**What the task asks**.
Return the records that follow, matching each one exactly.

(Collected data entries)
-=-=-=-=-
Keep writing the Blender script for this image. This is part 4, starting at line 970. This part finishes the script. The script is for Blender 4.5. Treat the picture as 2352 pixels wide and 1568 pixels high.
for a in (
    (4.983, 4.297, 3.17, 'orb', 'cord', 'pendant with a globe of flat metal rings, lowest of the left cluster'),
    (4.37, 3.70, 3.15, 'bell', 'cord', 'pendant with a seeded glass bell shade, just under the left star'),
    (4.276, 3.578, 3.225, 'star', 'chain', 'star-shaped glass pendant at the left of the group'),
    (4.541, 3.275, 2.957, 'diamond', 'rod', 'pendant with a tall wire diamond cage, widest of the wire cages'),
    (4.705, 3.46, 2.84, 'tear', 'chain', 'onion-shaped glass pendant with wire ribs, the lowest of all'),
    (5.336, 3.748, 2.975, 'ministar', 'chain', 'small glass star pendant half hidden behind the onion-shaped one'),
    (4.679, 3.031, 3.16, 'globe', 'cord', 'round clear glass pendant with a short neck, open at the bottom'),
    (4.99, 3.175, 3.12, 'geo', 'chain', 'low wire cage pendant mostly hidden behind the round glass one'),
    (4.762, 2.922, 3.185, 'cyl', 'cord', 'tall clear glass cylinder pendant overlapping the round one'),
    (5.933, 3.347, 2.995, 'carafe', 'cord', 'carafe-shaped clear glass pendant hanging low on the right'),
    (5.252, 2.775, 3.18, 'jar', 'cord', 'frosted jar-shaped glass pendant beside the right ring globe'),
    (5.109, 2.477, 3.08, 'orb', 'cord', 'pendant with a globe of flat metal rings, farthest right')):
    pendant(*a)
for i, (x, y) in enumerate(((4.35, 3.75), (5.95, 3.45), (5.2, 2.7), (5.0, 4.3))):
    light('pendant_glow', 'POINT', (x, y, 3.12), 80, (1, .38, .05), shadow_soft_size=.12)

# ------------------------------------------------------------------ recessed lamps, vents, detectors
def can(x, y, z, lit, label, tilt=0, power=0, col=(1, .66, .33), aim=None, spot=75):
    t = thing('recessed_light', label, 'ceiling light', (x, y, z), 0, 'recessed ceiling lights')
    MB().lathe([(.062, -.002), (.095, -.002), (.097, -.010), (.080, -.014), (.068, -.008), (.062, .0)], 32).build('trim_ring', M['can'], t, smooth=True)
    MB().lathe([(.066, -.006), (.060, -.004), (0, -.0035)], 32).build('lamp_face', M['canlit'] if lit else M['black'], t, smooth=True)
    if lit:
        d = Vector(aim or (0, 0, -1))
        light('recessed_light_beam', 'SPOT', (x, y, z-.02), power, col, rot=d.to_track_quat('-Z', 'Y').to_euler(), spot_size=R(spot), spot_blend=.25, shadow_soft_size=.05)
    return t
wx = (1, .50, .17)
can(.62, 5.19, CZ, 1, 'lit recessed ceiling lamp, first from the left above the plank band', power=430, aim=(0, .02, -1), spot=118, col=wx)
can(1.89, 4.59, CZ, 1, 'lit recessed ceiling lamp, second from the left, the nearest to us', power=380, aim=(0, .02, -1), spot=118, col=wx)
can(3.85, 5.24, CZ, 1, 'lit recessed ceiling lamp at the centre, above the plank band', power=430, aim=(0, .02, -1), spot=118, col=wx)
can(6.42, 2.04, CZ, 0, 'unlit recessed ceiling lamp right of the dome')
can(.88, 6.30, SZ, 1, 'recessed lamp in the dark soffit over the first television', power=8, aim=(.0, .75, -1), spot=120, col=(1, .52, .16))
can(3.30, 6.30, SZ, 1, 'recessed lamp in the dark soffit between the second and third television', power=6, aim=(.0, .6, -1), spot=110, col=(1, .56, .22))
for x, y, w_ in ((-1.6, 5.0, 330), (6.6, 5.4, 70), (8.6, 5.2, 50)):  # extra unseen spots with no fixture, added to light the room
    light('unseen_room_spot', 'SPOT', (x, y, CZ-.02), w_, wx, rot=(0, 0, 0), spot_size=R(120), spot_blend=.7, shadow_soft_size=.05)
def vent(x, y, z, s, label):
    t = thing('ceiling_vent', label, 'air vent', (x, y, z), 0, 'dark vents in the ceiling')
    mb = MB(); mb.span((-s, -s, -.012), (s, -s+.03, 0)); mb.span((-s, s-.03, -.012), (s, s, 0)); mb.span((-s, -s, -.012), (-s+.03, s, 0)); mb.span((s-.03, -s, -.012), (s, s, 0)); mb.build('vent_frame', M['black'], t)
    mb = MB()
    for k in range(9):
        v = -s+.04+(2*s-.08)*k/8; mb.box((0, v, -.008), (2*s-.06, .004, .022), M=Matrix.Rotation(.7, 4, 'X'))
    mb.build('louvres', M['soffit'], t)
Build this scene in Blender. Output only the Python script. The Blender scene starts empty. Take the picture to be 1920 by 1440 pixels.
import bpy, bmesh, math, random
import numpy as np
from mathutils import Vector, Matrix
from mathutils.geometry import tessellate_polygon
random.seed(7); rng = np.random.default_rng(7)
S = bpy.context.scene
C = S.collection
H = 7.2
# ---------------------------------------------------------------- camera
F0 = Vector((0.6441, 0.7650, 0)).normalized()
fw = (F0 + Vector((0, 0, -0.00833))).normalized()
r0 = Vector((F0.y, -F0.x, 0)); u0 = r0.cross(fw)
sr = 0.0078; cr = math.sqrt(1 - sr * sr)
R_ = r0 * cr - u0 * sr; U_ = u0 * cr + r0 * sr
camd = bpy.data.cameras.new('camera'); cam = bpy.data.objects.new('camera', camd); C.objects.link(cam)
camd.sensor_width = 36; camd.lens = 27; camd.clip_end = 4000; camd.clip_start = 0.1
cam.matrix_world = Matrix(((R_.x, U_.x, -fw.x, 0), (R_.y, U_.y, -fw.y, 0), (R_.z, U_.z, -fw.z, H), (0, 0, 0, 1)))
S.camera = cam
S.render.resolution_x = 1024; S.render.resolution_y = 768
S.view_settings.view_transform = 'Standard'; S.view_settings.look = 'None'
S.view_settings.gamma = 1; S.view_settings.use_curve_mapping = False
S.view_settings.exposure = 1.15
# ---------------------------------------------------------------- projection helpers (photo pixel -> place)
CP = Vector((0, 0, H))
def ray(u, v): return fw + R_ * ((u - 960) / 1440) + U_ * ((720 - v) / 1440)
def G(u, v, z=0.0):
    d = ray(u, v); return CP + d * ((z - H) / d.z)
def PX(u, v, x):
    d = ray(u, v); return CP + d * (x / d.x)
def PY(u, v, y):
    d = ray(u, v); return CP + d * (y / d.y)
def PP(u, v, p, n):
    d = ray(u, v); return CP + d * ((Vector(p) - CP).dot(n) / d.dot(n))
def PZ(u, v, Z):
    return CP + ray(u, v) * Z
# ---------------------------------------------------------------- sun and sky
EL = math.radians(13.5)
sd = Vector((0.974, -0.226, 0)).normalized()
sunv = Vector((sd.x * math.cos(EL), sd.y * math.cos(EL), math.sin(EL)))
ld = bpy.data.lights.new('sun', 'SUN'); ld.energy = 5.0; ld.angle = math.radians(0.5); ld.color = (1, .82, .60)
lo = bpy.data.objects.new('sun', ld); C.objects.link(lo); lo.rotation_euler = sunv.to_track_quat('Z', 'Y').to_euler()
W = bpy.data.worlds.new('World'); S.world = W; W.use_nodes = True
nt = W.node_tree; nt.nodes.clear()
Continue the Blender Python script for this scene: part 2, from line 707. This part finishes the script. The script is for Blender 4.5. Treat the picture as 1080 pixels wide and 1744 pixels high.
-=-=-=-=-
**Solution to the exercise**.
Keep writing the Blender script for this image. This is part 4, starting at line 970. This part finishes the script. The script is for Blender 4.5. Treat the picture as 2352 pixels wide and 1568 pixels high.
for a in (
    (4.983, 4.297, 3.17, 'orb', 'cord', 'pendant with a globe of flat metal rings, lowest of the left cluster'),
    (4.37, 3.70, 3.15, 'bell', 'cord', 'pendant with a seeded glass bell shade, just under the left star'),
    (4.276, 3.578, 3.225, 'star', 'chain', 'star-shaped glass pendant at the left of the group'),
    (4.541, 3.275, 2.957, 'diamond', 'rod', 'pendant with a tall wire diamond cage, widest of the wire cages'),
    (4.705, 3.46, 2.84, 'tear', 'chain', 'onion-shaped glass pendant with wire ribs, the lowest of all'),
    (5.336, 3.748, 2.975, 'ministar', 'chain', 'small glass star pendant half hidden behind the onion-shaped one'),
    (4.679, 3.031, 3.16, 'globe', 'cord', 'round clear glass pendant with a short neck, open at the bottom'),
    (4.99, 3.175, 3.12, 'geo', 'chain', 'low wire cage pendant mostly hidden behind the round glass one'),
    (4.762, 2.922, 3.185, 'cyl', 'cord', 'tall clear glass cylinder pendant overlapping the round one'),
    (5.933, 3.347, 2.995, 'carafe', 'cord', 'carafe-shaped clear glass pendant hanging low on the right'),
    (5.252, 2.775, 3.18, 'jar', 'cord', 'frosted jar-shaped glass pendant beside the right ring globe'),
    (5.109, 2.477, 3.08, 'orb', 'cord', 'pendant with a globe of flat metal rings, farthest right')):
    pendant(*a)
for i, (x, y) in enumerate(((4.35, 3.75), (5.95, 3.45), (5.2, 2.7), (5.0, 4.3))):
    light('pendant_glow', 'POINT', (x, y, 3.12), 80, (1, .38, .05), shadow_soft_size=.12)

# ------------------------------------------------------------------ recessed lamps, vents, detectors
def can(x, y, z, lit, label, tilt=0, power=0, col=(1, .66, .33), aim=None, spot=75):
    t = thing('recessed_light', label, 'ceiling light', (x, y, z), 0, 'recessed ceiling lights')
    MB().lathe([(.062, -.002), (.095, -.002), (.097, -.010), (.080, -.014), (.068, -.008), (.062, .0)], 32).build('trim_ring', M['can'], t, smooth=True)
    MB().lathe([(.066, -.006), (.060, -.004), (0, -.0035)], 32).build('lamp_face', M['canlit'] if lit else M['black'], t, smooth=True)
    if lit:
        d = Vector(aim or (0, 0, -1))
        light('recessed_light_beam', 'SPOT', (x, y, z-.02), power, col, rot=d.to_track_quat('-Z', 'Y').to_euler(), spot_size=R(spot), spot_blend=.25, shadow_soft_size=.05)
    return t
wx = (1, .50, .17)
can(.62, 5.19, CZ, 1, 'lit recessed ceiling lamp, first from the left above the plank band', power=430, aim=(0, .02, -1), spot=118, col=wx)
can(1.89, 4.59, CZ, 1, 'lit recessed ceiling lamp, second from the left, the nearest to us', power=380, aim=(0, .02, -1), spot=118, col=wx)
can(3.85, 5.24, CZ, 1, 'lit recessed ceiling lamp at the centre, above the plank band', power=430, aim=(0, .02, -1), spot=118, col=wx)
can(6.42, 2.04, CZ, 0, 'unlit recessed ceiling lamp right of the dome')
can(.88, 6.30, SZ, 1, 'recessed lamp in the dark soffit over the first television', power=8, aim=(.0, .75, -1), spot=120, col=(1, .52, .16))
can(3.30, 6.30, SZ, 1, 'recessed lamp in the dark soffit between the second and third television', power=6, aim=(.0, .6, -1), spot=110, col=(1, .56, .22))
for x, y, w_ in ((-1.6, 5.0, 330), (6.6, 5.4, 70), (8.6, 5.2, 50)):  # extra unseen spots with no fixture, added to light the room
    light('unseen_room_spot', 'SPOT', (x, y, CZ-.02), w_, wx, rot=(0, 0, 0), spot_size=R(120), spot_blend=.7, shadow_soft_size=.05)
def vent(x, y, z, s, label):
    t = thing('ceiling_vent', label, 'air vent', (x, y, z), 0, 'dark vents in the ceiling')
    mb = MB(); mb.span((-s, -s, -.012), (s, -s+.03, 0)); mb.span((-s, s-.03, -.012), (s, s, 0)); mb.span((-s, -s, -.012), (-s+.03, s, 0)); mb.span((s-.03, -s, -.012), (s, s, 0)); mb.build('vent_frame', M['black'], t)
    mb = MB()
    for k in range(9):
        v = -s+.04+(2*s-.08)*k/8; mb.box((0, v, -.008), (2*s-.06, .004, .022), M=Matrix.Rotation(.7, 4, 'X'))
    mb.build('louvres', M['soffit'], t)
Build this scene in Blender. Output only the Python script. The Blender scene starts empty. Take the picture to be 1920 by 1440 pixels.
import bpy, bmesh, math, random
import numpy as np
from mathutils import Vector, Matrix
from mathutils.geometry import tessellate_polygon
random.seed(7); rng = np.random.default_rng(7)
S = bpy.context.scene
C = S.collection
H = 7.2
# ---------------------------------------------------------------- camera
F0 = Vector((0.6441, 0.7650, 0)).normalized()
fw = (F0 + Vector((0, 0, -0.00833))).normalized()
r0 = Vector((F0.y, -F0.x, 0)); u0 = r0.cross(fw)
sr = 0.0078; cr = math.sqrt(1 - sr * sr)
R_ = r0 * cr - u0 * sr; U_ = u0 * cr + r0 * sr
camd = bpy.data.cameras.new('camera'); cam = bpy.data.objects.new('camera', camd); C.objects.link(cam)
camd.sensor_width = 36; camd.lens = 27; camd.clip_end = 4000; camd.clip_start = 0.1
cam.matrix_world = Matrix(((R_.x, U_.x, -fw.x, 0), (R_.y, U_.y, -fw.y, 0), (R_.z, U_.z, -fw.z, H), (0, 0, 0, 1)))
S.camera = cam
S.render.resolution_x = 1024; S.render.resolution_y = 768
S.view_settings.view_transform = 'Standard'; S.view_settings.look = 'None'
S.view_settings.gamma = 1; S.view_settings.use_curve_mapping = False
S.view_settings.exposure = 1.15
# ---------------------------------------------------------------- projection helpers (photo pixel -> place)
CP = Vector((0, 0, H))
def ray(u, v): return fw + R_ * ((u - 960) / 1440) + U_ * ((720 - v) / 1440)
def G(u, v, z=0.0):
    d = ray(u, v); return CP + d * ((z - H) / d.z)
def PX(u, v, x):
    d = ray(u, v); return CP + d * (x / d.x)
def PY(u, v, y):
    d = ray(u, v); return CP + d * (y / d.y)
def PP(u, v, p, n):
    d = ray(u, v); return CP + d * ((Vector(p) - CP).dot(n) / d.dot(n))
def PZ(u, v, Z):
    return CP + ray(u, v) * Z
# ---------------------------------------------------------------- sun and sky
EL = math.radians(13.5)
sd = Vector((0.974, -0.226, 0)).normalized()
sunv = Vector((sd.x * math.cos(EL), sd.y * math.cos(EL), math.sin(EL)))
ld = bpy.data.lights.new('sun', 'SUN'); ld.energy = 5.0; ld.angle = math.radians(0.5); ld.color = (1, .82, .60)
lo = bpy.data.objects.new('sun', ld); C.objects.link(lo); lo.rotation_euler = sunv.to_track_quat('Z', 'Y').to_euler()
W = bpy.data.worlds.new('World'); S.world = W; W.use_nodes = True
nt = W.node_tree; nt.nodes.clear()
Continue the Blender Python script for this scene: part 2, from line 707. This part finishes the script. The script is for Blender 4.5. Treat the picture as 1080 pixels wide and 1744 pixels high.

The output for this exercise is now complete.